• _Your instructions_:
Skip the pictures and extract all of the lines exactly as written.

## Start

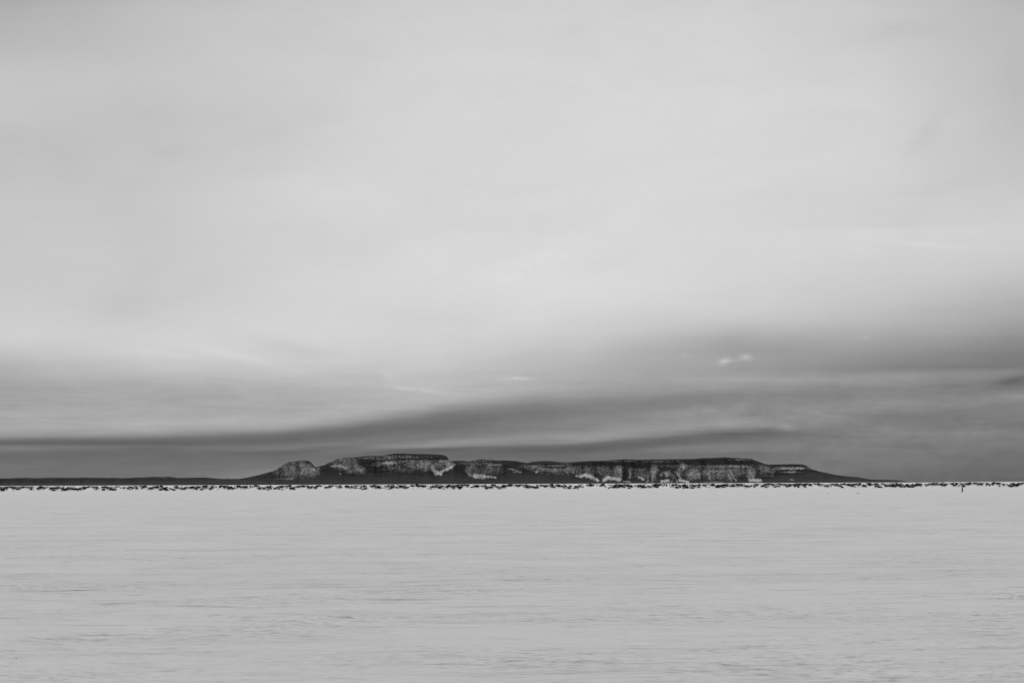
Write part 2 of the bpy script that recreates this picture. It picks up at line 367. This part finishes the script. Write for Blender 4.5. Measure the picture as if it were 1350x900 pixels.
ROCKS = [(392,619,27,10,.62),(412,622,9,7,.75),(384,630.8,19,1.0,.5),(398,620,7,9,.5),(458,612,18,8,.5),(446,614,10,1.3,1.2),(455,616.5,6,1.0,1.0),(472,620,15,4,.65),(468,611,6,6,.5),
 (515,610,11,2.2,1.0),(505,612,28,4,.38),(563,613,30,6,.62),(556,607.5,42,1.8,.5),(540,618,36,4,.38),(520,601.5,34,1.3,.4),(500,603.5,26,2,.45),(545,602.5,40,1.5,.32),(585,608,10,2,.75),(591,613,7,4,.8),(598,611,3,2.5,.6),
 (630,611,26,2.4,.38),(634,619,30,7,.42),(652,612.6,10,.8,.6),(640,606.8,20,.7,.4),(684,622,7,.8,.7),(672,618,4,1,.5),(704,616,17,3,.45),(730,619.5,24,3.2,.62),(708,621.5,2,1.2,1.2),(730,614,20,.8,.5),(755,619,9,6,.55),(750,612,12,4,.25),
 (785,621,30,7,.42),(815,620,7,8,.7),(793,615,20,3,.3),(845,625,18,7,.42),(832,623,3,7,.6),(862,623,5,9,.75),(880,624,7,4,.8),(895,621,5,5,.7),(845,618,10,1.5,.5),(830,607.5,30,.7,.4),
 (901,614,4,4,.9),(914,625,10,7,.75),(938,624,30,8,.58),(930,615,50,2.6,.42),(935,620.5,40,1,.6),(965,614.3,22,1.8,.75),(972,620,12,8,.5),(990,624,6,10,.85),(960,626,5,9,.7),(870,608,30,.8,.45),(975,606,14,.9,.5),(880,614,20,2,.3),
 (1003,618,5,5,.55),(1013,619,9,5,.6),(1040,617,22,1.6,1.0),(1045,622,14,1.1,.65),(1016,627,7,1,.5),(1044,632,5,.8,.5),(1033,628,6,.8,.3),(361,636,1.5,.8,.8),(560,630,12,2,.12),(690,628,14,2,.12),(288,632.5,6,1,.15),(308,636,6,.9,.15)]
# snow lying in chutes and on benches, and pale fresh rock: (polyline, half width, strength)
CHUTES = [([(885.6,634.5),(888.6,627.4)],.6,.5),([(890.4,621),(898.7,632)],1.1,.75),([(889,627),(892.7,634.5)],.9,.6),([(896,632.5),(907,635)],1.5,.85),([(901,614),(901,619)],.9,.6),([(907,626),(914,622.5)],.9,.45),
 ([(857,621.5),(864,621.5)],.9,.6),([(861,622.7),(859.5,634.5)],1.2,.5),([(855,627),(853.6,635)],.7,.55),([(843,629),(847.7,631.5)],1.4,.8),([(870,625.5),(872,626.3)],.8,.6),([(878.5,623),(878.5,627)],1.2,.6),([(872.6,634),(881,633.3)],1.5,.85),
 ([(831,621.5),(830,629.8)],.8,.45),([(818.7,619),(819,627.4)],1.1,.5),([(814,617.5),(817,621.5)],1.0,.45),([(841.8,620.3),(846,619),(850,618.5)],.4,.3),([(868,608.4),(874,608)],.35,.3),([(961.6,619),(964,622.7)],.9,.55),([(961,626),(964,632)],1.3,.6),
 ([(964,625),(968.7,627)],.6,.6),([(966,628.6),(971,633.3)],1.0,.6),([(987.7,620.3),(992,627.4)],1.4,.55),([(987,627.4),(988,634)],1.2,.6),([(989,632.5),(1002,633)],1.9,.8),([(961.6,614.4),(990,615.5)],.4,.45),([(935.5,621),(959,621)],.35,.45),
 ([(921,622.7),(922.5,631)],.9,.35),([(934,624),(935.5,631)],1.1,.35),([(947.4,622.7),(947.4,626)],.9,.4),([(928,634.8),(953,634.8)],.35,.35),([(1011,616.7),(1013.8,621.5)],1.0,.4),([(1032.7,618),(1040,616.7),(1059,617.3)],.75,.5),([(1040,621.5),(1049,621.5)],.5,.35),([(1043,632),(1046,632.3)],.7,.35),
 ([(393,621.5),(391,627.4)],.8,.4),([(400.4,618),(397,625)],1.0,.45),([(406,615.6),(410,621.5)],.9,.4),([(412,618),(419,621.5)],.9,.4),([(392,612),(395.7,614.4)],.7,.4),([(378,631),(385,631.2)],.5,.4),([(439.6,613.8),(446.7,613.8),(457.3,617.3)],.65,.6),([(458.5,621.5),(463,622)],.6,.45),
 ([(466.8,614.4),(477.5,621)],1.2,.3),([(444,603.7),(458.5,605.5),(467,611)],.35,.25),([(448,624),(451,627.4)],.6,.35),([(505,610.2),(518,610.2)],1.1,.45),([(544,608.4),(544.6,613.2)],.7,.45),([(551,609.6),(551,614.4)],.6,.4),([(556,609.6),(556,615.6)],.7,.4),
 ([(562,608.4),(560.6,620.3)],.7,.35),([(566.5,608),(565.3,612)],.6,.4),([(578.4,607.3),(588,608)],.6,.5),([(589,608.4),(596,615.6)],.7,.4),([(596,611),(598.5,613)],.4,.4),([(570,615.6),(575,623.5)],2.4,.9),([(575,622.6),(581,624)],2.2,.95),([(581,621.8),(596,615.2)],1.4,.8),
 ([(618.5,625),(620.5,627)],1.2,.75),([(625.5,627.4),(638,628)],2.4,.95),([(641,627.6),(654,629.2)],.95,.8),([(642.5,613.2),(659,612.6)],.5,.4),([(672,618),(687.5,622)],.7,.35),([(706.5,621.5),(708,621.5)],1.0,.7),([(696,614.4),(707.7,613.8)],.35,.35),([(711,617.3),(726.7,618)],.5,.4),
 ([(722,613.8),(741,613.8)],.4,.35),([(726.7,619.7),(731,619.7)],.9,.4),([(719.5,624.4),(744,624.8)],.35,.25),([(744.4,619),(749,625)],.4,.35),([(756,619),(756,621.5)],1.0,.5),([(759.5,626.8),(766,628.4)],1.1,.85),([(766,627.4),(773,625.6)],1.8,.95),([(773,626.6),(781,628.8)],2.1,.95),([(781,629.2),(788.5,633.1)],1.6,.95),
 ([(796,632.4),(800.3,629.4),(806,630.2),(817,631.4)],2.1,.95),([(821.6,634.2),(831,634.9)],.5,.6)]

cols = np.arange(-240, 1245, 0.42)
def curve(pts): a = np.array(pts, float); return np.interp(cols, a[:, 0], a[:, 1])
hz = HZ(cols)
hT = np.maximum(hz - curve(SIL), 0.0)
hT = hT + np.minimum(hT * .3, 1) * 0.26 * vnoise(cols / 1.3, cols * 0, 3) + np.minimum(hT * .2, 1) * 0.16 * vnoise(cols / 5.5, cols * 0, 4)
h1 = np.minimum(hz - curve(C1) + 1.0 * vnoise(cols / 4.5, cols * 0 + .4, 21) + .4 * vnoise(cols / 1.2, cols * 0, 23), hT - 0.25)
h0 = np.minimum(hz - curve(C0) + 0.9 * vnoise(cols / 5.0, cols * 0, 22) + .4 * vnoise(cols / 1.5, cols * 0, 25), h1 - 0.15)
h0 = np.maximum(h0, 0.12 * hT)
h1 = np.clip(h1, h0 + 0.02, hT); 
Y0 = 25000.0
prof = []                                              # (height in px, depth offset) per row
butt = 240 * fbm(cols / 26.0, cols * 0, 3, 61) + 26 * fbm(cols / 7.0, cols * 0 + 4, 2, 62)
D1 = 620 + butt
NT, NCL, NCA = 22, 46, 14
prof.append((np.full_like(cols, -0.6), np.full_like(cols, -60.0)))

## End

• _The solution_:
Write part 2 of the bpy script that recreates this picture. It picks up at line 367. This part finishes the script. Write for Blender 4.5. Measure the picture as if it were 1350x900 pixels.
ROCKS = [(392,619,27,10,.62),(412,622,9,7,.75),(384,630.8,19,1.0,.5),(398,620,7,9,.5),(458,612,18,8,.5),(446,614,10,1.3,1.2),(455,616.5,6,1.0,1.0),(472,620,15,4,.65),(468,611,6,6,.5),
 (515,610,11,2.2,1.0),(505,612,28,4,.38),(563,613,30,6,.62),(556,607.5,42,1.8,.5),(540,618,36,4,.38),(520,601.5,34,1.3,.4),(500,603.5,26,2,.45),(545,602.5,40,1.5,.32),(585,608,10,2,.75),(591,613,7,4,.8),(598,611,3,2.5,.6),
 (630,611,26,2.4,.38),(634,619,30,7,.42),(652,612.6,10,.8,.6),(640,606.8,20,.7,.4),(684,622,7,.8,.7),(672,618,4,1,.5),(704,616,17,3,.45),(730,619.5,24,3.2,.62),(708,621.5,2,1.2,1.2),(730,614,20,.8,.5),(755,619,9,6,.55),(750,612,12,4,.25),
 (785,621,30,7,.42),(815,620,7,8,.7),(793,615,20,3,.3),(845,625,18,7,.42),(832,623,3,7,.6),(862,623,5,9,.75),(880,624,7,4,.8),(895,621,5,5,.7),(845,618,10,1.5,.5),(830,607.5,30,.7,.4),
 (901,614,4,4,.9),(914,625,10,7,.75),(938,624,30,8,.58),(930,615,50,2.6,.42),(935,620.5,40,1,.6),(965,614.3,22,1.8,.75),(972,620,12,8,.5),(990,624,6,10,.85),(960,626,5,9,.7),(870,608,30,.8,.45),(975,606,14,.9,.5),(880,614,20,2,.3),
 (1003,618,5,5,.55),(1013,619,9,5,.6),(1040,617,22,1.6,1.0),(1045,622,14,1.1,.65),(1016,627,7,1,.5),(1044,632,5,.8,.5),(1033,628,6,.8,.3),(361,636,1.5,.8,.8),(560,630,12,2,.12),(690,628,14,2,.12),(288,632.5,6,1,.15),(308,636,6,.9,.15)]
# snow lying in chutes and on benches, and pale fresh rock: (polyline, half width, strength)
CHUTES = [([(885.6,634.5),(888.6,627.4)],.6,.5),([(890.4,621),(898.7,632)],1.1,.75),([(889,627),(892.7,634.5)],.9,.6),([(896,632.5),(907,635)],1.5,.85),([(901,614),(901,619)],.9,.6),([(907,626),(914,622.5)],.9,.45),
 ([(857,621.5),(864,621.5)],.9,.6),([(861,622.7),(859.5,634.5)],1.2,.5),([(855,627),(853.6,635)],.7,.55),([(843,629),(847.7,631.5)],1.4,.8),([(870,625.5),(872,626.3)],.8,.6),([(878.5,623),(878.5,627)],1.2,.6),([(872.6,634),(881,633.3)],1.5,.85),
 ([(831,621.5),(830,629.8)],.8,.45),([(818.7,619),(819,627.4)],1.1,.5),([(814,617.5),(817,621.5)],1.0,.45),([(841.8,620.3),(846,619),(850,618.5)],.4,.3),([(868,608.4),(874,608)],.35,.3),([(961.6,619),(964,622.7)],.9,.55),([(961,626),(964,632)],1.3,.6),
 ([(964,625),(968.7,627)],.6,.6),([(966,628.6),(971,633.3)],1.0,.6),([(987.7,620.3),(992,627.4)],1.4,.55),([(987,627.4),(988,634)],1.2,.6),([(989,632.5),(1002,633)],1.9,.8),([(961.6,614.4),(990,615.5)],.4,.45),([(935.5,621),(959,621)],.35,.45),
 ([(921,622.7),(922.5,631)],.9,.35),([(934,624),(935.5,631)],1.1,.35),([(947.4,622.7),(947.4,626)],.9,.4),([(928,634.8),(953,634.8)],.35,.35),([(1011,616.7),(1013.8,621.5)],1.0,.4),([(1032.7,618),(1040,616.7),(1059,617.3)],.75,.5),([(1040,621.5),(1049,621.5)],.5,.35),([(1043,632),(1046,632.3)],.7,.35),
 ([(393,621.5),(391,627.4)],.8,.4),([(400.4,618),(397,625)],1.0,.45),([(406,615.6),(410,621.5)],.9,.4),([(412,618),(419,621.5)],.9,.4),([(392,612),(395.7,614.4)],.7,.4),([(378,631),(385,631.2)],.5,.4),([(439.6,613.8),(446.7,613.8),(457.3,617.3)],.65,.6),([(458.5,621.5),(463,622)],.6,.45),
 ([(466.8,614.4),(477.5,621)],1.2,.3),([(444,603.7),(458.5,605.5),(467,611)],.35,.25),([(448,624),(451,627.4)],.6,.35),([(505,610.2),(518,610.2)],1.1,.45),([(544,608.4),(544.6,613.2)],.7,.45),([(551,609.6),(551,614.4)],.6,.4),([(556,609.6),(556,615.6)],.7,.4),
 ([(562,608.4),(560.6,620.3)],.7,.35),([(566.5,608),(565.3,612)],.6,.4),([(578.4,607.3),(588,608)],.6,.5),([(589,608.4),(596,615.6)],.7,.4),([(596,611),(598.5,613)],.4,.4),([(570,615.6),(575,623.5)],2.4,.9),([(575,622.6),(581,624)],2.2,.95),([(581,621.8),(596,615.2)],1.4,.8),
 ([(618.5,625),(620.5,627)],1.2,.75),([(625.5,627.4),(638,628)],2.4,.95),([(641,627.6),(654,629.2)],.95,.8),([(642.5,613.2),(659,612.6)],.5,.4),([(672,618),(687.5,622)],.7,.35),([(706.5,621.5),(708,621.5)],1.0,.7),([(696,614.4),(707.7,613.8)],.35,.35),([(711,617.3),(726.7,618)],.5,.4),
 ([(722,613.8),(741,613.8)],.4,.35),([(726.7,619.7),(731,619.7)],.9,.4),([(719.5,624.4),(744,624.8)],.35,.25),([(744.4,619),(749,625)],.4,.35),([(756,619),(756,621.5)],1.0,.5),([(759.5,626.8),(766,628.4)],1.1,.85),([(766,627.4),(773,625.6)],1.8,.95),([(773,626.6),(781,628.8)],2.1,.95),([(781,629.2),(788.5,633.1)],1.6,.95),
 ([(796,632.4),(800.3,629.4),(806,630.2),(817,631.4)],2.1,.95),([(821.6,634.2),(831,634.9)],.5,.6)]

cols = np.arange(-240, 1245, 0.42)
def curve(pts): a = np.array(pts, float); return np.interp(cols, a[:, 0], a[:, 1])
hz = HZ(cols)
hT = np.maximum(hz - curve(SIL), 0.0)
hT = hT + np.minimum(hT * .3, 1) * 0.26 * vnoise(cols / 1.3, cols * 0, 3) + np.minimum(hT * .2, 1) * 0.16 * vnoise(cols / 5.5, cols * 0, 4)
h1 = np.minimum(hz - curve(C1) + 1.0 * vnoise(cols / 4.5, cols * 0 + .4, 21) + .4 * vnoise(cols / 1.2, cols * 0, 23), hT - 0.25)
h0 = np.minimum(hz - curve(C0) + 0.9 * vnoise(cols / 5.0, cols * 0, 22) + .4 * vnoise(cols / 1.5, cols * 0, 25), h1 - 0.15)
h0 = np.maximum(h0, 0.12 * hT)
h1 = np.clip(h1, h0 + 0.02, hT); 
Y0 = 25000.0
prof = []                                              # (height in px, depth offset) per row
butt = 240 * fbm(cols / 26.0, cols * 0, 3, 61) + 26 * fbm(cols / 7.0, cols * 0 + 4, 2, 62)
D1 = 620 + butt
NT, NCL, NCA = 22, 46, 14
prof.append((np.full_like(cols, -0.6), np.full_like(cols, -60.0)))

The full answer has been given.